Machine Learning in Human Hand Exoskeleton

摘要

Exoskeleton devices have become tools for supporting multiple human activities. As such activity recognition in real-time has become a very important aspect of exoskeleton design. It provides useful information to allow the robot to predict future motions that may be carried out by the human to assist and reduce the chances of injury. Although multiple methods exist for assisting in such predictions a proper catalog of such methods well as their effectiveness does not exist. Due to the various types of data available, it is necessary to focus on a single kind. As multiple works exist based on image-based data, signal-based data is chosen as the focus of this work as in a real-life case such information will be commonly used due to the availability with the help of sensors. Such data also provides better results when used for classification processes.

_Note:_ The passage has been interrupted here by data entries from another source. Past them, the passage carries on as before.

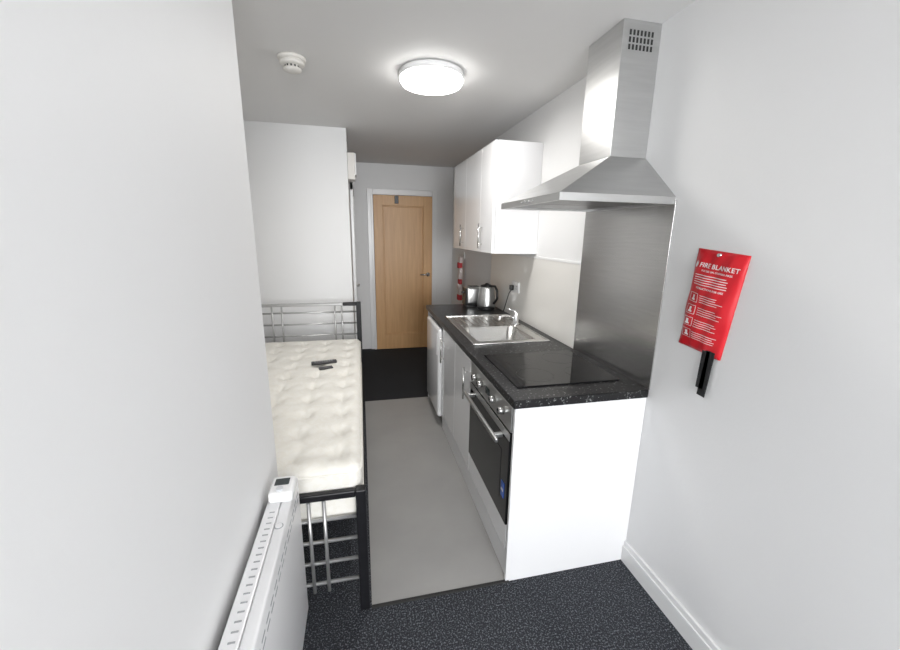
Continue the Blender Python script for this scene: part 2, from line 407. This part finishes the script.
# ---------------------------------------------------------------- kettle, toaster, socket
kx,ky=1.10,3.30
e=thing("kettle",(kx,ky,WT),"stainless steel jug kettle with black handle","kettle")
g=G(); g.lathe((kx,ky,WT+.001),[(0,0),(.075,0),(.078,.012),(.072,.02),(0,.02)],M['black'],32); child(g,"base",e)
g=G(); g.lathe((kx,ky,WT+.021),[(0,0),(.080,0),(.082,.02),(.074,.10),(.064,.17),(.060,.185),(0,.185)],M['steel'],36)
g.poly([(kx-.05,ky-.02,WT+.17),(kx-.05,ky+.02,WT+.17),(kx-.085,ky,WT+.20),(kx-.05,ky-.02,WT+.204),(kx-.05,ky+.02,WT+.204)],[(0,1,2),(0,2,3),(1,4,2),(3,2,4)],M['steel']); child(g,"body",e)
g=G(); g.lathe((kx,ky,WT+.206),[(0,0),(.060,0),(.053,.012),(.02,.02),(.012,.03),(0,.032)],M['black'],28); child(g,"lid",e)
g=G(); g.tube([(kx+.03,ky-.045,WT+.215),(kx+.05,ky-.075,WT+.215),(kx+.062,ky-.105,WT+.18),(kx+.062,ky-.11,WT+.11),(kx+.045,ky-.075,WT+.06)],.011,M['black']); child(g,"handle",e)
e=thing("toaster",(1.03,3.49,WT),"black and steel two-slice toaster","toaster")
g=G().box(.945,1.115,3.42,3.56,WT+.012,WT+.185,M['steel'],.03,5)
g.box(.985,1.075,3.445,3.459,WT+.180,WT+.187,M['dark']); g.box(.985,1.075,3.50,3.514,WT+.180,WT+.187,M['dark']); child(g,"body",e)
g=G().box(.94,.952,3.425,3.555,WT+.012,WT+.17,M['black'],.004); child(g,"end_cap",e)
child(G().box(.95,1.11,3.43,3.55,WT,WT+.014,M['black']),"base",e)
g=G().box(.915,.942,3.475,3.505,WT+.12,WT+.135,M['black'],.003); child(g,"lever",e)
yy,zz=2.93,1.16
e=thing("wall_socket",(XW,yy,zz),"white double wall socket above the worktop","socket")
pl=child(G().box(XW-.016,XW-.0062,yy-.073,yy+.073,zz-.043,zz+.043,M['trim'],.002),"plate",e)
for s in (-.035,.035):
    child(G().box(XW-.019,XW-.015,yy+s-.006,yy+s+.006,zz+.012,zz+.03,M['trim'],.001),"switch",e)
    for a,b in ((0,.008),(-.011,-.012),(.011,-.012)): child(G().box(XW-.0168,XW-.0155,yy+s+a-.003,yy+s+a+.003,zz+b-.004,zz+b+.002,M['dark']),"pin_hole",pl)
g=G(); g.tube([(XW-.02,2.965,1.15),(XW-.045,2.98,1.10),(XW-.05,3.03,1.0),(XW-.04,3.1,WT+.012),(kx+.09,3.2,WT+.008),(kx+.085,3.27,WT+.008)],.004,M['black'],8)
g.box(XW-.045,XW-.0165,2.945,2.985,1.13,1.17,M['black'],.006)
ob=g.obj("power_cable",None,(XW-.03,3.0,WT)); ob["label"]="black kettle plug and cable at the wall socket"; ob["category"]="cable"

# ---------------------------------------------------------------- ceiling light, smoke alarm, box
e=thing("ceiling_light",(.41,2.31,ZC),"round white flush ceiling light with slim rim, switched on","ceiling light")
g=G(); g.lathe((.41,2.31,ZC-.001),[(0,0),(.168,0),(.173,-.004),(.173,-.030),(.160,-.032),(0,-.032)],M['lamprim'],64); child(g,"rim",e)
g=G(); g.lathe((.41,2.31,ZC-.034),[(0,0),(.170,0),(.170,-.012),(.160,-.026),(.12,-.038),(.06,-.044),(0,-.045)],M['lamp'],64); child(g,"lamp_shade",e,"glowing opal diffuser")
e=thing("smoke_alarm",(-.30,2.31,ZC),"round cream smoke alarm on the ceiling","smoke alarm")
g=G(); g.lathe((-.30,2.31,ZC-.001),[(0,0),(.066,0),(.068,-.008),(.063,-.016),(0,-.016)],M['smoke'],40); child(g,"base",e)
g=G(); g.lathe((-.30,2.31,ZC-.018),[(0,0),(.058,0),(.060,-.012),(.050,-.02),(0,-.02)],M['smoke'],40)
g.lathe((-.30,2.31,ZC-.038),[(0,0),(.035,0),(.035,-.012),(.044,-.014),(.042,-.022),(.02,-.028),(0,-.028)],M['smoke'],40); child(g,"sensor_head",e)
g=G()
for k in range(12):
    a=2*math.pi*k/12; g.box(-.004,.004,.0345,.0358,-.011,-.002,M['dark'],mtx=Matrix.Translation((-.30,2.31,ZC-.038))@Matrix.Rotation(a,4,'Z'))
child(g,"vent",e,"dark sensor slots")
e=thing("wall_unit",(XP,3.76,2.02),"small white electrical box mounted high on the wall","electrical box")
child(G().box(XP+.0005,XP+.06,3.68,3.84,2.02,2.24,M['smoke'],.004),"body",e)
child(G().box(XP+.06,XP+.072,3.685,3.835,2.06,2.235,M['trim'],.003),"cover",e)

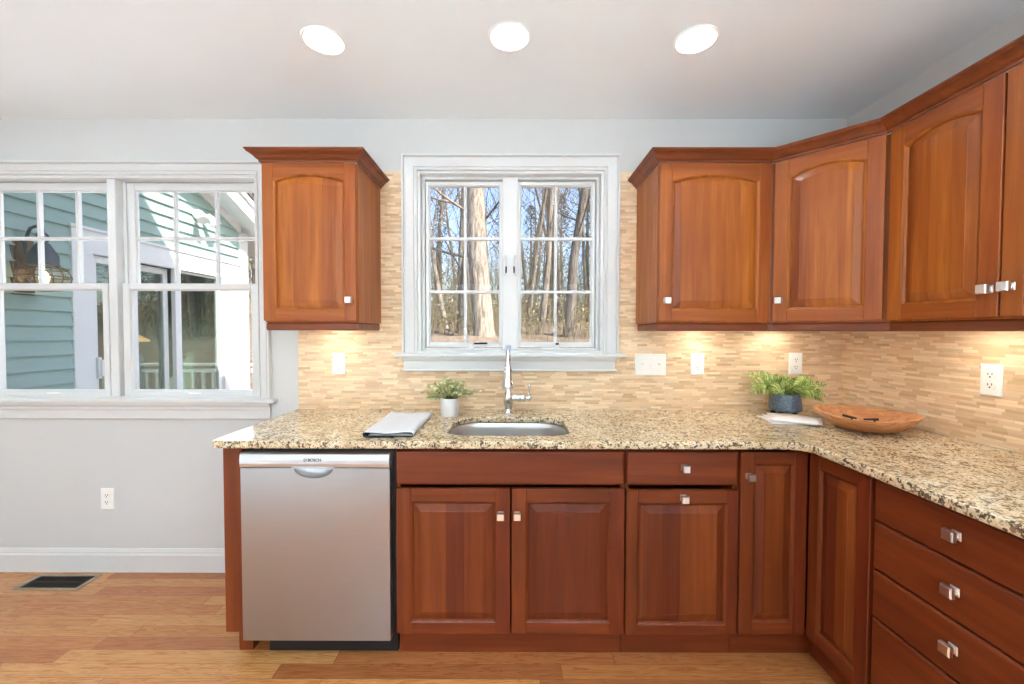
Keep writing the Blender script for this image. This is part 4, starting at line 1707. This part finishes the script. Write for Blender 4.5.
# deck with railing
b = MB()  # door frames added for the unseen fill light opening
for i in range(26):
    x = XWG + .02 + .14 * i
    b.box(x, x + .134, .18, 3.2, -.34, -.31)
b.box(XWG + .02, XWG + 3.66, .2, 3.18, -.42, -.345)
structure(b.build('deck_floor', 'deck'), 'grey board deck outside the double window', 'deck')
t = thing('deck_railing', 'white balustrade along the outer edge of the deck', 'railing', (XWG + .04, 3.14, -.31))
b = MB()  # door frames added for the unseen fill light opening
b.box(-.0, 2.45, -.045, .045, 1.19, 1.225, .004)
b.box(-.0, 2.45, -.02, .02, 1.10, 1.16, .003)
b.build('top_rail', 'ext_white', t)
b = MB()  # door frames added for the unseen fill light opening
b.box(-.0, 2.45, -.02, .02, .08, .14, .003)
b.build('bottom_rail', 'ext_white', t)
for i in range(18):
    x = .10 + .133 * i
    b = MB()
    b.box(x - .018, x + .018, -.018, .018, .14, 1.10, .002)
    b.build('baluster', 'ext_white', t)
for x in (1.30, 2.44):
    b = MB()
    b.box(x - .045, x + .045, -.045, .045, 0, 1.30, .004)
    b.lathe([(.065, 1.30), (.06, 1.32), (.02, 1.36)], (x, 0, 0), 4)
    b.build('post', 'ext_white', t)

# ------------------------------------------------------------------ woods
n = NT('leaf_litter')
x, y, z, v = n.xyz()
f = n.noise(v, 9.0, 5, 0.75)
f2 = n.noise(v, 0.5, 3)
n.color(n.mix(n.math('MULTIPLY', f2, 0.7), n.ramp(f, [(0.32, lin(88, 72, 58)), (0.5, lin(146, 126, 108)), (0.68, lin(186, 168, 148))]), lin(136, 120, 100)))
n.b.inputs['Roughness'].default_value = 0.95
n.bump(f, 1.0, 0.12)
M['litter'] = n.m


def ground_z(x, y):
    base = -0.55 + 1.65 * max(0, min(1, (y - 3.4) / 3.5)) ** 1.3
    base += max(0, y - 6.5) * .080
    base += .10 * math.sin(x * .9 + y * .5) * min(1, max(0, (y - 4) / 4)) + .06 * math.sin(x * 2.1 - y * 1.3) * min(1, max(0, (y - 4) / 4))
    return base


b = MB()  # door frames added for the unseen fill light opening
NX, NY = 90, 70
rows = []
for j in range(NY + 1):
    yy = .18 + 60 * (j / NY) ** 1.6
    rows.append([(-45 + 90 * i / NX, yy, ground_z(-45 + 90 * i / NX, yy)) for i in range(NX + 1)])
b.loft(rows, False, recalc if False else False)
g = b.build('ground', 'litter', recalc=True)
structure(g, 'leaf-strewn ground rising into the woods', 'ground')
b = MB()  # door frames added for the unseen fill light opening
b.box(-45, 45, -40, .17, -.75, -.55)
b2 = b.build('ground_yard', 'litter')
structure(b2, 'yard around the house', 'ground')

M['bark_pale'] = mat_bark('pale_bark', lin(104, 94, 84), lin(170, 158, 144))
M['bark_grey'] = mat_bark('grey_bark', lin(92, 84, 76), lin(150, 141, 130))
M['needles'] = mat_leafy('pine_needles', lin(74, 92, 58), lin(104, 118, 78), lin(132, 140, 100))
M['brush'] = mat_leafy('dry_brush', lin(128, 112, 82), lin(164, 146, 110), lin(112, 112, 70))


def grow(b, p, d, length, r, depth, rng, n):
    pts, rad = [p.copy()], [r]
    seg = 5 if depth > 1 else 3
    q = p.copy()
    dd = d.normalized()
    for i in range(seg):
        dd = (dd + Vector((rng.uniform(-1, 1), rng.uniform(-1, 1), rng.uniform(-.3, .7))) * (.10 if depth > 2 else .22)).normalized()
        q = q + dd * length / seg
        pts.append(q.copy())
        rad.append(r * (1 - .62 * (i + 1) / seg))
    if depth == 3:
        pts.insert(1, p.lerp(pts[1], .16))
        rad = [r * 1.45, r * 1.02] + rad[1:]
        seg += 1
    b.tube(pts, rad, n, caps=False)
    if depth <= 0:
        return
    k = {3: 11, 2: 5, 1: 4}[depth] if depth in (1, 2, 3) else 3
    for i in range(k):
        f = rng.uniform(.30 if depth == 3 else .2, 1.0)
        j = min(seg - 1, int(f * seg))
        base = pts[j].lerp(pts[j + 1], f * seg - j)
        a = rng.uniform(0, 2 * math.pi)
        nd = (Vector((math.cos(a), math.sin(a), 0)) * rng.uniform(.7, 1.1) + Vector((0, 0, rng.uniform(.25, 1.0)))).normalized()
        if depth < 3:
            nd = (nd + dd * .8).normalized()
        rr2 = rad[j] * (rng.uniform(.14, .26) if depth == 3 else rng.uniform(.3, .5))
        grow(b, base, nd, length * rng.uniform(.24, .42) * (1.35 if depth < 3 else 1.0), max(rr2, .006), depth - 1, rng, max(3, n - 2))


def bare_tree_mesh(seed, height, r, lean=(0, 0)):
    rng = random.Random(seed)
    b = MB()
    grow(b, Vector((0, 0, -.3)), Vector((lean[0], lean[1], 1)), height, r, 3, rng, 9)
    return b


random.seed(77)
protos = []


def tree_thing(label, group, x, y, mesh, mat, rz, sc=1.0):
    o = bpy.data.objects.new('bare_tree', mesh)
    COL.objects.link(o)
    o.location = (x, y, ground_z(x, y))
    o.rotation_euler = (0, 0, rz)
    o.scale = (sc, sc, sc)
    tag(o, label, 'tree', group)
    return o


def proto_mesh(seed, h, r, mat, lean=(0, 0)):
    b = bare_tree_mesh(seed, h, r, lean)
    me = bpy.data.meshes.new('bare_tree')
    b.bm.to_mesh(me)
    b.bm.free()
    me.materials.append(M[mat])
    for p in me.polygons:
        p.use_smooth = True
    return me


# trees that can be told apart through the sink window: (pixel direction, distance, trunk radius, lean, bark, label)
def along(u, d):
    return ((u - 512) / 406.0 * d, CAMY + d)


SPEC = [
    (484, 10.0, .27, (-.01, 0), 'bark_pale', 12, 'thick pale tree trunk filling the middle of the left casement'),
    (460, 11.5, .15, (.06, 0), 'bark_grey', 11, 'grey trunk standing just beside the thick pale trunk'),
    (447, 12.5, .08, (-.12, .02), 'bark_pale', 10, 'slender pale tree leaning away at the edge of the left casement'),
    (527, 14.0, .07, (.0, 0), 'bark_pale', 11, 'thin pale birch next to the middle post of the sink window'),
    (540, 12.0, .10, (.01, 0), 'bark_pale', 12, 'pale trunk in the first row of panes of the right casement'),
    (566, 11.0, .13, (-.005, 0), 'bark_grey', 12, 'dark grey trunk behind the right casement muntin'),
    (572, 13.5, .09, (.0, 0), 'bark_grey', 11, 'grey trunk close behind the dark one in the right casement'),
    (588, 15.0, .07, (-.03, 0), 'bark_grey', 11, 'slim grey tree at the outer edge of the right casement'),
]
for i, (u, d, r, ln, mt, h, lab) in enumerate(SPEC):
    x, y = along(u, d)
    tree_thing(lab, None, x, y, proto_mesh(100 + i, h, r, mt, ln), mt, 0)

pm = [proto_mesh(200 + i, 11 + i % 3, .11 + .02 * (i % 3), 'bark_pale' if i % 2 else 'bark_grey', (random.uniform(-.08, .08), random.uniform(-.05, .05))) for i in range(6)]
rng = random.Random(9)
stood = [along(q[0], q[1]) for q in SPEC]
cnt = 0
while cnt < 70:
    y = rng.uniform(13, 42)
    x = rng.uniform(-.42, .42) * (y + 3) if cnt < 46 else rng.uniform(-1.1, .8) * (y + 3)
    if any((x - q[0]) ** 2 + (y - q[1]) ** 2 < 1.7 for q in stood):
        continue
    stood.append((x, y))
    tree_thing('bare grey-brown tree in the woods behind the house', 'bare trees in the woods', x, y, pm[cnt % 6], None, rng.uniform(0, 6.28), rng.uniform(.75, 1.25))
    cnt += 1

# evergreens
def pine_mesh(seed):
    rg = random.Random(seed)
    b = MB()
    for i in range(1500):
        h = rg.uniform(.12, 1.0)
        a = rg.uniform(0, 6.283)
        rad = (1.05 - h) * 2.0 * rg.uniform(.25, 1.0)
        p = Vector((rad * math.cos(a), rad * math.sin(a), h * 8))
        leaf(b, p, (math.cos(a), math.sin(a), rg.uniform(-.5, .2)), (0, 0, 1), rg.uniform(.14, .32), rg.uniform(.05, .10))
    me = bpy.data.meshes.new('pine_foliage')
    b.bm.to_mesh(me)
    b.bm.free()
    me.materials.append(M['needles'])
    b = MB()
    b.tube([(0, 0, -.3), (0, 0, 4), (0, 0, 8)], [.16, .10, .02], 8)
    mt = bpy.data.meshes.new('pine_trunk')
    b.bm.to_mesh(mt)
    b.bm.free()
    mt.materials.append(M['bark_grey'])
    return me, mt


pine_f, pine_t = pine_mesh(3)
for (u, d, sc) in ((586, 24, 1.0), (530, 26, .85), (505, 30, 1.1), (440, 27, .9), (560, 34, 1.2), (470, 36, 1.2), (255, 20, 1.1), (235, 24, 1.2), (640, 22, 1.0), (700, 18, 1.0), (760, 22, 1.1), (636, 13.5, .8), (645, 15, 1.0), (628, 16.5, 1.1), (660, 17.5, 1.1), (616, 19, 1.1)):
    x, y = along(u, d)
    p = thing('evergreen_tree', 'dark green evergreen standing among the bare trees', 'tree', (x, y, ground_z(x, y)), rng.uniform(0, 6), 'evergreens in the woods')
    p.scale = (sc, sc, sc)
    for nm, me in (('foliage', pine_f), ('trunk', pine_t)):
        c = bpy.data.objects.new(nm, me)
        COL.objects.link(c)
        c.parent = p

# dry brush
b = MB()  # door frames added for the unseen fill light opening
rg = random.Random(31)
for i in range(5200):
    y = rg.uniform(7.6, 34)
    x = rg.uniform(-.45, .45) * (y + 3)
    z = ground_z(x, y)
    hgt = rg.uniform(.3, 1.0) ** 1.5 * (1.2 if y < 12 else 4.2)
    a = rg.uniform(0, 6.28)
    tlt = rg.uniform(.05, .6)
    tip = Vector((x + math.cos(a) * tlt * hgt, y + math.sin(a) * tlt * hgt, z + hgt))
    mid = Vector((x, y, z)).lerp(tip, .55) + Vector((rg.uniform(-.1, .1), rg.uniform(-.1, .1), .1))
    r0 = rg.uniform(.006, .014)
    b.tube([(x, y, z - .05), mid, tip], [r0, r0 * .7, r0 * .3], 3, caps=False)
    if True:
        for k in range(4):
            leaf(b, mid.lerp(tip, rg.random()), (rg.uniform(-1, 1), rg.uniform(-1, 1), rg.uniform(-.5, .5)), (0, 0, 1), .10, .045)
tag(b.build('underbrush', 'brush'), 'tangle of dry brush and twigs between the trees', 'brush', kind='stuff')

This work attempts to catalog different Machine learning algorithms used for real-time activity recognition systems based on signal data. Multiple machine learning models have been trained and evaluated. These models include Artificial Neural Networks (ANN), Support vector Machines (SVM), Random Forest, and Gradient Boosted Decision Trees. The prediction is done based on four different classes each representing a different position of the human hand for which EMG data was obtained. The best result is given by the Gradient Boosted Decision Trees which gives a prediction accuracy of 96% while the worst results are given by Artificial Neural Network (ANN) with a prediction accuracy of $\mathbf{9 0. 0 2 \%}$. Class-wise prediction is also compared to choose between the algorithms.